Copy out all of the data below with no alterations.

== == ==

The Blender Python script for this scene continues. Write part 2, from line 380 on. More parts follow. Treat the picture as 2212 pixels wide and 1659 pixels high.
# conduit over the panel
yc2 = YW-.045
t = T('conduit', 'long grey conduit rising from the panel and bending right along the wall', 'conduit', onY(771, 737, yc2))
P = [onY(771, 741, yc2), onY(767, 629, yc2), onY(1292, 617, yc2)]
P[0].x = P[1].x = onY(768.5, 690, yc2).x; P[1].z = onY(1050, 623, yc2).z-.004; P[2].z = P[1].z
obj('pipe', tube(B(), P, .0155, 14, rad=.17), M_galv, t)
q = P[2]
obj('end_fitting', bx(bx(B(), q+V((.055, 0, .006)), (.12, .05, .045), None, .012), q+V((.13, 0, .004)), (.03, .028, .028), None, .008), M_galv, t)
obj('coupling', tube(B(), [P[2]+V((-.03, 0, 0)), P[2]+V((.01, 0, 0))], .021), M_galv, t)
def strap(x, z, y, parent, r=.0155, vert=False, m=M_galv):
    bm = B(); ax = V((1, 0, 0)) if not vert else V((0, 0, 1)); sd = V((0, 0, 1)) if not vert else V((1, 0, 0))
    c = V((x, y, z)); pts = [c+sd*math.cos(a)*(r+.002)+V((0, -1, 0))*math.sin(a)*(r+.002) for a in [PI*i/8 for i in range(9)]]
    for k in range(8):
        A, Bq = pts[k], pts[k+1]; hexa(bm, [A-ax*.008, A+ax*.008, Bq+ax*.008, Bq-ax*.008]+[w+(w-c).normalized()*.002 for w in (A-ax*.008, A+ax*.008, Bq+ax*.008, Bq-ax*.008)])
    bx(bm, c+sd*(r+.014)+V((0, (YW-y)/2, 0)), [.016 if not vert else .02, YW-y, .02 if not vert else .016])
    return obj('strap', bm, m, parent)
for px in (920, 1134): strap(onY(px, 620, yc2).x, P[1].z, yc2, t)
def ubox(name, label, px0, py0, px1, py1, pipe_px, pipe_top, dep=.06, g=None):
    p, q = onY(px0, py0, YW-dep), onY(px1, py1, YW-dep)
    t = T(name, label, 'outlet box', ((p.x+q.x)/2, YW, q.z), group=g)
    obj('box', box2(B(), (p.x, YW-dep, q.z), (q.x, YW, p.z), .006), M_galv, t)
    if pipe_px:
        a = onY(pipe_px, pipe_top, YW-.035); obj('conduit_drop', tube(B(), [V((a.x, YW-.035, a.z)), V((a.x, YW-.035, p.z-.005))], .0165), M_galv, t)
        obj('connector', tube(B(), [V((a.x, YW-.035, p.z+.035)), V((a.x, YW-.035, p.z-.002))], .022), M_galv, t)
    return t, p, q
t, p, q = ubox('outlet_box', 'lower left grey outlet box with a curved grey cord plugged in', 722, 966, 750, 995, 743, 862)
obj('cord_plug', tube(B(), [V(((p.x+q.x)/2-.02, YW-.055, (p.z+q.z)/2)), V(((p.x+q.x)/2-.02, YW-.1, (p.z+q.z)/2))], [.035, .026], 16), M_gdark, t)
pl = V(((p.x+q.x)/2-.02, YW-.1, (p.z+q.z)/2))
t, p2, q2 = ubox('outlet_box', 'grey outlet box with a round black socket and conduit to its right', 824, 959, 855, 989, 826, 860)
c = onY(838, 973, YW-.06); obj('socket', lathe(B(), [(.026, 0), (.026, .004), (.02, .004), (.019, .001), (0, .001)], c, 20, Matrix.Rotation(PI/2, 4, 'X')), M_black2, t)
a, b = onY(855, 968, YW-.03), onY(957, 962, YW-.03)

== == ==

* [ANSWER TO THIS EXERCISE]
The Blender Python script for this scene continues. Write part 2, from line 380 on. More parts follow. Treat the picture as 2212 pixels wide and 1659 pixels high.
# conduit over the panel
yc2 = YW-.045
t = T('conduit', 'long grey conduit rising from the panel and bending right along the wall', 'conduit', onY(771, 737, yc2))
P = [onY(771, 741, yc2), onY(767, 629, yc2), onY(1292, 617, yc2)]
P[0].x = P[1].x = onY(768.5, 690, yc2).x; P[1].z = onY(1050, 623, yc2).z-.004; P[2].z = P[1].z
obj('pipe', tube(B(), P, .0155, 14, rad=.17), M_galv, t)
q = P[2]
obj('end_fitting', bx(bx(B(), q+V((.055, 0, .006)), (.12, .05, .045), None, .012), q+V((.13, 0, .004)), (.03, .028, .028), None, .008), M_galv, t)
obj('coupling', tube(B(), [P[2]+V((-.03, 0, 0)), P[2]+V((.01, 0, 0))], .021), M_galv, t)
def strap(x, z, y, parent, r=.0155, vert=False, m=M_galv):
    bm = B(); ax = V((1, 0, 0)) if not vert else V((0, 0, 1)); sd = V((0, 0, 1)) if not vert else V((1, 0, 0))
    c = V((x, y, z)); pts = [c+sd*math.cos(a)*(r+.002)+V((0, -1, 0))*math.sin(a)*(r+.002) for a in [PI*i/8 for i in range(9)]]
    for k in range(8):
        A, Bq = pts[k], pts[k+1]; hexa(bm, [A-ax*.008, A+ax*.008, Bq+ax*.008, Bq-ax*.008]+[w+(w-c).normalized()*.002 for w in (A-ax*.008, A+ax*.008, Bq+ax*.008, Bq-ax*.008)])
    bx(bm, c+sd*(r+.014)+V((0, (YW-y)/2, 0)), [.016 if not vert else .02, YW-y, .02 if not vert else .016])
    return obj('strap', bm, m, parent)
for px in (920, 1134): strap(onY(px, 620, yc2).x, P[1].z, yc2, t)
def ubox(name, label, px0, py0, px1, py1, pipe_px, pipe_top, dep=.06, g=None):
    p, q = onY(px0, py0, YW-dep), onY(px1, py1, YW-dep)
    t = T(name, label, 'outlet box', ((p.x+q.x)/2, YW, q.z), group=g)
    obj('box', box2(B(), (p.x, YW-dep, q.z), (q.x, YW, p.z), .006), M_galv, t)
    if pipe_px:
        a = onY(pipe_px, pipe_top, YW-.035); obj('conduit_drop', tube(B(), [V((a.x, YW-.035, a.z)), V((a.x, YW-.035, p.z-.005))], .0165), M_galv, t)
        obj('connector', tube(B(), [V((a.x, YW-.035, p.z+.035)), V((a.x, YW-.035, p.z-.002))], .022), M_galv, t)
    return t, p, q
t, p, q = ubox('outlet_box', 'lower left grey outlet box with a curved grey cord plugged in', 722, 966, 750, 995, 743, 862)
obj('cord_plug', tube(B(), [V(((p.x+q.x)/2-.02, YW-.055, (p.z+q.z)/2)), V(((p.x+q.x)/2-.02, YW-.1, (p.z+q.z)/2))], [.035, .026], 16), M_gdark, t)
pl = V(((p.x+q.x)/2-.02, YW-.1, (p.z+q.z)/2))
t, p2, q2 = ubox('outlet_box', 'grey outlet box with a round black socket and conduit to its right', 824, 959, 855, 989, 826, 860)
c = onY(838, 973, YW-.06); obj('socket', lathe(B(), [(.026, 0), (.026, .004), (.02, .004), (.019, .001), (0, .001)], c, 20, Matrix.Rotation(PI/2, 4, 'X')), M_black2, t)
a, b = onY(855, 968, YW-.03), onY(957, 962, YW-.03)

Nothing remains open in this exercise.